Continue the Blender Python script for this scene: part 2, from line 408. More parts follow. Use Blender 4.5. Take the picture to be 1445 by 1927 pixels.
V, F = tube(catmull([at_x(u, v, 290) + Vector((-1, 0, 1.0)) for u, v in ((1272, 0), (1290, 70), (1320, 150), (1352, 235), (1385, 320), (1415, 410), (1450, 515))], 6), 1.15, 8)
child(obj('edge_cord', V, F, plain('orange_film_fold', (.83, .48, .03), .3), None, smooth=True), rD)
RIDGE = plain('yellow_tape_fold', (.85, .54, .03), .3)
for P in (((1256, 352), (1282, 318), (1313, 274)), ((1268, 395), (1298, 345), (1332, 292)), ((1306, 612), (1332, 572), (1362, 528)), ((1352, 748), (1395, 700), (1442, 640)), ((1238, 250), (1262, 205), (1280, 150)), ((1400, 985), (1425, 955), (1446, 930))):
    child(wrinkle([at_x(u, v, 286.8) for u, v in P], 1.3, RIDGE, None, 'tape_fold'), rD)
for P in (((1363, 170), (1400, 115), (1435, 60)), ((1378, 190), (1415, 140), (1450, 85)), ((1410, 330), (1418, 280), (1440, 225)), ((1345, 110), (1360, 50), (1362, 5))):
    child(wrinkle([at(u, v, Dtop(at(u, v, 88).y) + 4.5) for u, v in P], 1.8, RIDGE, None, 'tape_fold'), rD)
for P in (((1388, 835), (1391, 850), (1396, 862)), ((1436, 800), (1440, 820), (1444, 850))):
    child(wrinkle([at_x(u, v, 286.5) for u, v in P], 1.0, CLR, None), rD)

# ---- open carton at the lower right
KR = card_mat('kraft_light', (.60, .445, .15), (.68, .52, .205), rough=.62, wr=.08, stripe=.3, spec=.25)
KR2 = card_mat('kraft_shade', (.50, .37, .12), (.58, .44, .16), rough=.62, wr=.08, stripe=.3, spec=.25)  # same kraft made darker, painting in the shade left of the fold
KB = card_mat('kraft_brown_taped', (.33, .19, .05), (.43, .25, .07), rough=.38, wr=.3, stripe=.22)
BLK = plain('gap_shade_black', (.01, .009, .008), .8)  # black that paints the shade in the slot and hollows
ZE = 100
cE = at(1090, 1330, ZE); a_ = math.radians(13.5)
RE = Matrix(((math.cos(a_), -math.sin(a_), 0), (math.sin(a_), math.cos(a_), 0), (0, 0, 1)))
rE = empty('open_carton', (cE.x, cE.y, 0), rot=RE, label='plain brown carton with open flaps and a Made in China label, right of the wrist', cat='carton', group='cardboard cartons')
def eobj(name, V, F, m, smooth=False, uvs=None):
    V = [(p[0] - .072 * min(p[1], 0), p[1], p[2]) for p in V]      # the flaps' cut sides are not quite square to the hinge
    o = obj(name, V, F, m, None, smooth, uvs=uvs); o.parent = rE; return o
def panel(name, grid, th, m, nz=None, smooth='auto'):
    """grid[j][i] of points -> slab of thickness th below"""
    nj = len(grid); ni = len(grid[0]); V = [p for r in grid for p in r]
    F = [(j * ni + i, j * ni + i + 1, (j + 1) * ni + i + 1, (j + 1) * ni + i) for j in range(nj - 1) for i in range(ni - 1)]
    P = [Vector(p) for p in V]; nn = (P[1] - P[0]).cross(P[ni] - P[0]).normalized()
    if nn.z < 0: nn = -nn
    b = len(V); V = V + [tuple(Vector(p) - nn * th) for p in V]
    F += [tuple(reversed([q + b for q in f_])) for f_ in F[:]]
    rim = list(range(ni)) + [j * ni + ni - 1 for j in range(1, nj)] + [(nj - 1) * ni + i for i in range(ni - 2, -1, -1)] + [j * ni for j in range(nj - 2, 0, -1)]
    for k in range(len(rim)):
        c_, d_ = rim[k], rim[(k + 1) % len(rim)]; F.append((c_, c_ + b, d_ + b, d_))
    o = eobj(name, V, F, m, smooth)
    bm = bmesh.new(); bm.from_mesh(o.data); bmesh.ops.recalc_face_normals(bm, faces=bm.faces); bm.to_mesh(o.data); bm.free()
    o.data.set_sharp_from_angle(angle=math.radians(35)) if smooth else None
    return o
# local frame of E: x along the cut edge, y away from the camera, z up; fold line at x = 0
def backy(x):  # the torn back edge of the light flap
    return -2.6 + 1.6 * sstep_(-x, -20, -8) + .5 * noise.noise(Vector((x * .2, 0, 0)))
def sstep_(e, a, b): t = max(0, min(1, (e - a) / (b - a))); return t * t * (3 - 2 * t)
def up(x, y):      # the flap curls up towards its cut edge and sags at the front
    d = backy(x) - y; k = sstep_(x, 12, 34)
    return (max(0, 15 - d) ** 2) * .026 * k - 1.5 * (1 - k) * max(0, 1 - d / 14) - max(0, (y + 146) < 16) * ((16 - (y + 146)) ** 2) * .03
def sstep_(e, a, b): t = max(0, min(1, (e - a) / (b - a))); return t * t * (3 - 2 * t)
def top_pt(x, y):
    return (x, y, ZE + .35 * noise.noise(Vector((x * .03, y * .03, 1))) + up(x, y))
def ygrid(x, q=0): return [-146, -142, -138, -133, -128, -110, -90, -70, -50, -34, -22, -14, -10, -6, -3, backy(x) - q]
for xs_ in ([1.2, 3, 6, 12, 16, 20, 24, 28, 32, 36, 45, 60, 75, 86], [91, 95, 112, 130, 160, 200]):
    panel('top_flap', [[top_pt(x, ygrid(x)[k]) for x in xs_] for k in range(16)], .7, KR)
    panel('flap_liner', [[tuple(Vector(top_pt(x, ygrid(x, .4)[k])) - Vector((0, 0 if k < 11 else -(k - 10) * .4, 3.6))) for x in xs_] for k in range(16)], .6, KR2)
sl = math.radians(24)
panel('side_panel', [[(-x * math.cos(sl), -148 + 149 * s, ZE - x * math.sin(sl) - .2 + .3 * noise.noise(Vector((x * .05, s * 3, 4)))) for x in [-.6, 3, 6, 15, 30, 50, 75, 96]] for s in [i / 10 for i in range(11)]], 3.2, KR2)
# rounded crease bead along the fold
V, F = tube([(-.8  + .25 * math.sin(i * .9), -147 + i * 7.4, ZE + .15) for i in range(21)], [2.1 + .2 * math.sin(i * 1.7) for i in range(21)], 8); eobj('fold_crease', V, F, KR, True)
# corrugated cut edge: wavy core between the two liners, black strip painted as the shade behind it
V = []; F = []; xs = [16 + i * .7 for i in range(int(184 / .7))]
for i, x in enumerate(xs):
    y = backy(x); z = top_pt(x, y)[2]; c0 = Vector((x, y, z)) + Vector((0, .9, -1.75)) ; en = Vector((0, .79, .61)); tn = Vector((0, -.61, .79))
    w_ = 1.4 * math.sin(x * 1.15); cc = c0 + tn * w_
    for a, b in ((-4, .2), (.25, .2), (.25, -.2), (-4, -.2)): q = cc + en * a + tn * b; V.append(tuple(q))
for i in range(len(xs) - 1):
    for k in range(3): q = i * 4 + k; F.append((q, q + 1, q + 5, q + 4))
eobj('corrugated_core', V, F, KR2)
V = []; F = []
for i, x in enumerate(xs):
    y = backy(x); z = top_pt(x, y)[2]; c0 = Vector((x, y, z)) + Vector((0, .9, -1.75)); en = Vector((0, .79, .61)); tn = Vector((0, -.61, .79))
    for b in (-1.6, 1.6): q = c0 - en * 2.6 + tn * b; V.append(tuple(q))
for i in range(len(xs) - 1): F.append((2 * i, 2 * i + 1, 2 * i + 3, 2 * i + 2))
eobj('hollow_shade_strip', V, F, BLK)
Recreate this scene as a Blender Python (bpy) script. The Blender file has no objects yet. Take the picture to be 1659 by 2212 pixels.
++++++++++
What is required:
Extract all of the data shown above without alteration.

Right answer:
Continue the Blender Python script for this scene: part 2, from line 408. More parts follow. Use Blender 4.5. Take the picture to be 1445 by 1927 pixels.
V, F = tube(catmull([at_x(u, v, 290) + Vector((-1, 0, 1.0)) for u, v in ((1272, 0), (1290, 70), (1320, 150), (1352, 235), (1385, 320), (1415, 410), (1450, 515))], 6), 1.15, 8)
child(obj('edge_cord', V, F, plain('orange_film_fold', (.83, .48, .03), .3), None, smooth=True), rD)
RIDGE = plain('yellow_tape_fold', (.85, .54, .03), .3)
for P in (((1256, 352), (1282, 318), (1313, 274)), ((1268, 395), (1298, 345), (1332, 292)), ((1306, 612), (1332, 572), (1362, 528)), ((1352, 748), (1395, 700), (1442, 640)), ((1238, 250), (1262, 205), (1280, 150)), ((1400, 985), (1425, 955), (1446, 930))):
    child(wrinkle([at_x(u, v, 286.8) for u, v in P], 1.3, RIDGE, None, 'tape_fold'), rD)
for P in (((1363, 170), (1400, 115), (1435, 60)), ((1378, 190), (1415, 140), (1450, 85)), ((1410, 330), (1418, 280), (1440, 225)), ((1345, 110), (1360, 50), (1362, 5))):
    child(wrinkle([at(u, v, Dtop(at(u, v, 88).y) + 4.5) for u, v in P], 1.8, RIDGE, None, 'tape_fold'), rD)
for P in (((1388, 835), (1391, 850), (1396, 862)), ((1436, 800), (1440, 820), (1444, 850))):
    child(wrinkle([at_x(u, v, 286.5) for u, v in P], 1.0, CLR, None), rD)

# ---- open carton at the lower right
KR = card_mat('kraft_light', (.60, .445, .15), (.68, .52, .205), rough=.62, wr=.08, stripe=.3, spec=.25)
KR2 = card_mat('kraft_shade', (.50, .37, .12), (.58, .44, .16), rough=.62, wr=.08, stripe=.3, spec=.25)  # same kraft made darker, painting in the shade left of the fold
KB = card_mat('kraft_brown_taped', (.33, .19, .05), (.43, .25, .07), rough=.38, wr=.3, stripe=.22)
BLK = plain('gap_shade_black', (.01, .009, .008), .8)  # black that paints the shade in the slot and hollows
ZE = 100
cE = at(1090, 1330, ZE); a_ = math.radians(13.5)
RE = Matrix(((math.cos(a_), -math.sin(a_), 0), (math.sin(a_), math.cos(a_), 0), (0, 0, 1)))
rE = empty('open_carton', (cE.x, cE.y, 0), rot=RE, label='plain brown carton with open flaps and a Made in China label, right of the wrist', cat='carton', group='cardboard cartons')
def eobj(name, V, F, m, smooth=False, uvs=None):
    V = [(p[0] - .072 * min(p[1], 0), p[1], p[2]) for p in V]      # the flaps' cut sides are not quite square to the hinge
    o = obj(name, V, F, m, None, smooth, uvs=uvs); o.parent = rE; return o
def panel(name, grid, th, m, nz=None, smooth='auto'):
    """grid[j][i] of points -> slab of thickness th below"""
    nj = len(grid); ni = len(grid[0]); V = [p for r in grid for p in r]
    F = [(j * ni + i, j * ni + i + 1, (j + 1) * ni + i + 1, (j + 1) * ni + i) for j in range(nj - 1) for i in range(ni - 1)]
    P = [Vector(p) for p in V]; nn = (P[1] - P[0]).cross(P[ni] - P[0]).normalized()
    if nn.z < 0: nn = -nn
    b = len(V); V = V + [tuple(Vector(p) - nn * th) for p in V]
    F += [tuple(reversed([q + b for q in f_])) for f_ in F[:]]
    rim = list(range(ni)) + [j * ni + ni - 1 for j in range(1, nj)] + [(nj - 1) * ni + i for i in range(ni - 2, -1, -1)] + [j * ni for j in range(nj - 2, 0, -1)]
    for k in range(len(rim)):
        c_, d_ = rim[k], rim[(k + 1) % len(rim)]; F.append((c_, c_ + b, d_ + b, d_))
    o = eobj(name, V, F, m, smooth)
    bm = bmesh.new(); bm.from_mesh(o.data); bmesh.ops.recalc_face_normals(bm, faces=bm.faces); bm.to_mesh(o.data); bm.free()
    o.data.set_sharp_from_angle(angle=math.radians(35)) if smooth else None
    return o
# local frame of E: x along the cut edge, y away from the camera, z up; fold line at x = 0
def backy(x):  # the torn back edge of the light flap
    return -2.6 + 1.6 * sstep_(-x, -20, -8) + .5 * noise.noise(Vector((x * .2, 0, 0)))
def sstep_(e, a, b): t = max(0, min(1, (e - a) / (b - a))); return t * t * (3 - 2 * t)
def up(x, y):      # the flap curls up towards its cut edge and sags at the front
    d = backy(x) - y; k = sstep_(x, 12, 34)
    return (max(0, 15 - d) ** 2) * .026 * k - 1.5 * (1 - k) * max(0, 1 - d / 14) - max(0, (y + 146) < 16) * ((16 - (y + 146)) ** 2) * .03
def sstep_(e, a, b): t = max(0, min(1, (e - a) / (b - a))); return t * t * (3 - 2 * t)
def top_pt(x, y):
    return (x, y, ZE + .35 * noise.noise(Vector((x * .03, y * .03, 1))) + up(x, y))
def ygrid(x, q=0): return [-146, -142, -138, -133, -128, -110, -90, -70, -50, -34, -22, -14, -10, -6, -3, backy(x) - q]
for xs_ in ([1.2, 3, 6, 12, 16, 20, 24, 28, 32, 36, 45, 60, 75, 86], [91, 95, 112, 130, 160, 200]):
    panel('top_flap', [[top_pt(x, ygrid(x)[k]) for x in xs_] for k in range(16)], .7, KR)
    panel('flap_liner', [[tuple(Vector(top_pt(x, ygrid(x, .4)[k])) - Vector((0, 0 if k < 11 else -(k - 10) * .4, 3.6))) for x in xs_] for k in range(16)], .6, KR2)
sl = math.radians(24)
panel('side_panel', [[(-x * math.cos(sl), -148 + 149 * s, ZE - x * math.sin(sl) - .2 + .3 * noise.noise(Vector((x * .05, s * 3, 4)))) for x in [-.6, 3, 6, 15, 30, 50, 75, 96]] for s in [i / 10 for i in range(11)]], 3.2, KR2)
# rounded crease bead along the fold
V, F = tube([(-.8  + .25 * math.sin(i * .9), -147 + i * 7.4, ZE + .15) for i in range(21)], [2.1 + .2 * math.sin(i * 1.7) for i in range(21)], 8); eobj('fold_crease', V, F, KR, True)
# corrugated cut edge: wavy core between the two liners, black strip painted as the shade behind it
V = []; F = []; xs = [16 + i * .7 for i in range(int(184 / .7))]
for i, x in enumerate(xs):
    y = backy(x); z = top_pt(x, y)[2]; c0 = Vector((x, y, z)) + Vector((0, .9, -1.75)) ; en = Vector((0, .79, .61)); tn = Vector((0, -.61, .79))
    w_ = 1.4 * math.sin(x * 1.15); cc = c0 + tn * w_
    for a, b in ((-4, .2), (.25, .2), (.25, -.2), (-4, -.2)): q = cc + en * a + tn * b; V.append(tuple(q))
for i in range(len(xs) - 1):
    for k in range(3): q = i * 4 + k; F.append((q, q + 1, q + 5, q + 4))
eobj('corrugated_core', V, F, KR2)
V = []; F = []
for i, x in enumerate(xs):
    y = backy(x); z = top_pt(x, y)[2]; c0 = Vector((x, y, z)) + Vector((0, .9, -1.75)); en = Vector((0, .79, .61)); tn = Vector((0, -.61, .79))
    for b in (-1.6, 1.6): q = c0 - en * 2.6 + tn * b; V.append(tuple(q))
for i in range(len(xs) - 1): F.append((2 * i, 2 * i + 1, 2 * i + 3, 2 * i + 2))
eobj('hollow_shade_strip', V, F, BLK)
Recreate this scene as a Blender Python (bpy) script. The Blender file has no objects yet. Take the picture to be 1659 by 2212 pixels.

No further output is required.